Al contrario che per gli Avvocati, per i Notai il legislatore ha predicato un totale assorbimento delle norme di comportamento nel sistema giuridico, imponendo al Consiglio del Notariato di emanare un Codice deontologico, il quale, con valore di atto regolamentare, disciplinasse l'adeguatezza dei comportamenti dei notai; si desume l'impugnabilità dei comportamenti ritenuti contrari al Codice, da pare di qualsiasi interessato, con ricorso al Giudice amministrativo, il quale provvederà secondo i poteri che gli sono riconosciuti.

Il procedimento disciplinare nei confronti dei magistrati si svolge davanti alla Sezione disciplinare del CSM, formata in modo proporzionale e tale da assicurare la presenza di membri laici al fianco dei membri togati; ha pieno valore giurisdizionale e culmina in una sentenza che è impugnabile alle SS.UU. della Cassazione civile. L'autodichia e cioè questa predetta qualità è speculare all'indipendenza del magistrato, il quale, per il fatto stesso che detiene un potere di controllo della legalità, anche di coloro che gestiscono la cosa pubblica, ha diritto acchè i suoi comportamenti vengano valutati dal Consiglio cui egli appartiene.

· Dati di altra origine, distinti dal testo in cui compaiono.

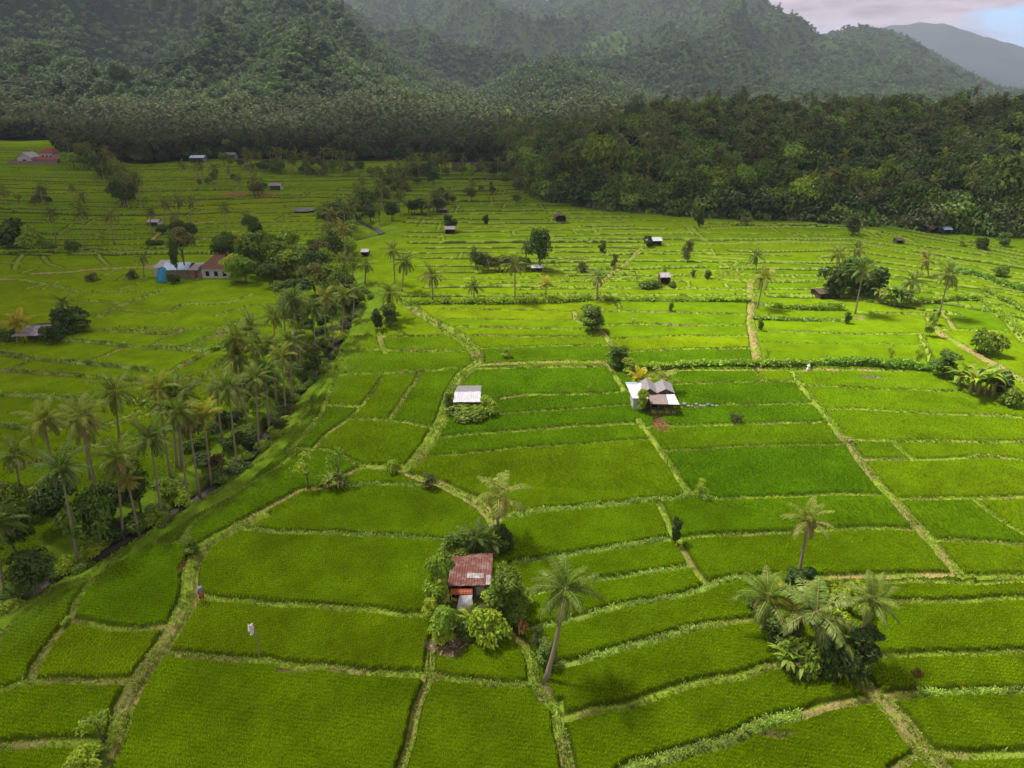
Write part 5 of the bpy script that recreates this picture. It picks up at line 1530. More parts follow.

Quanto all'oggetto del procedimento disciplinare, la Sezione è teuta a far rispettare una regola generica di deontologia, anche se dalla società civile provengono pressioni circa una tipizzazione delle regole comportamentali, che possa evitare abusi proprio dagli stessi magistrati. L'opinione del Prof. Verde in proposito sembra essere positiva e tanto più egli ritiene opportuna tale tipizzazione, se ed in quanto il controllo disciplinare dovesse essere trasferito ad un organo esterno al CSM: diverrebbe anzi a quel punto fattore di garanzia per gli stessi magistrati.

Proprio su quest'ultimo fronte, di un possibile cambiamento circa il soggetto deputato a svolgere il controllo disciplinare nei confronti dei magistrati, si deve dire come ha scarso rilievo l'argomento che fonderebbe una tale opportunità sul tipo di procedura adottato dalla Sezione disciplinare: essa, infatti, per disposto dell'art.34 co.3° della legge sulle guarentigie, è tenuta ad applicare le norme del processo penale; quindi le norme del Codice penale Rocco, oggi abrogato dal nuovo C.p.p.; ma tale modifica non dovrebbe essere di intralcio rispetto alla perseverante osservanza del disposto.

Infatti, da un lato non è che le norme anzidette offrano minori garanzie per l'esecuzione di un corretto procedimento rispetto a quante ne offra il nuovo c.p.p. Inoltre, d'altro lato, si deve notare come le violazioni disciplinari non siano violazioni alla legge penale e quindi come sia infondata la necessità di un medesimo trattamento delle due fattispecie. In realtà, basta che siano osservate le norme della giurisprudenza, il diritto alla difesa tecnica, l'indipendenza e la terzietà dei giudicanti, come già indicato dalla sentenza-cardine della Corte Costituzionale in materia di codici deontologici.

Infine, poi, qualsiasi modifica che voglia ripristinare forme di controllo che assoggettano la persona del magistrato all'ingerenza di organi esterni alla stessa magistratura, dovrà essere confrontata con l'art.105 Cost. e la sua legittimità finirà col dipendere dalla modifica di quest'ultimo.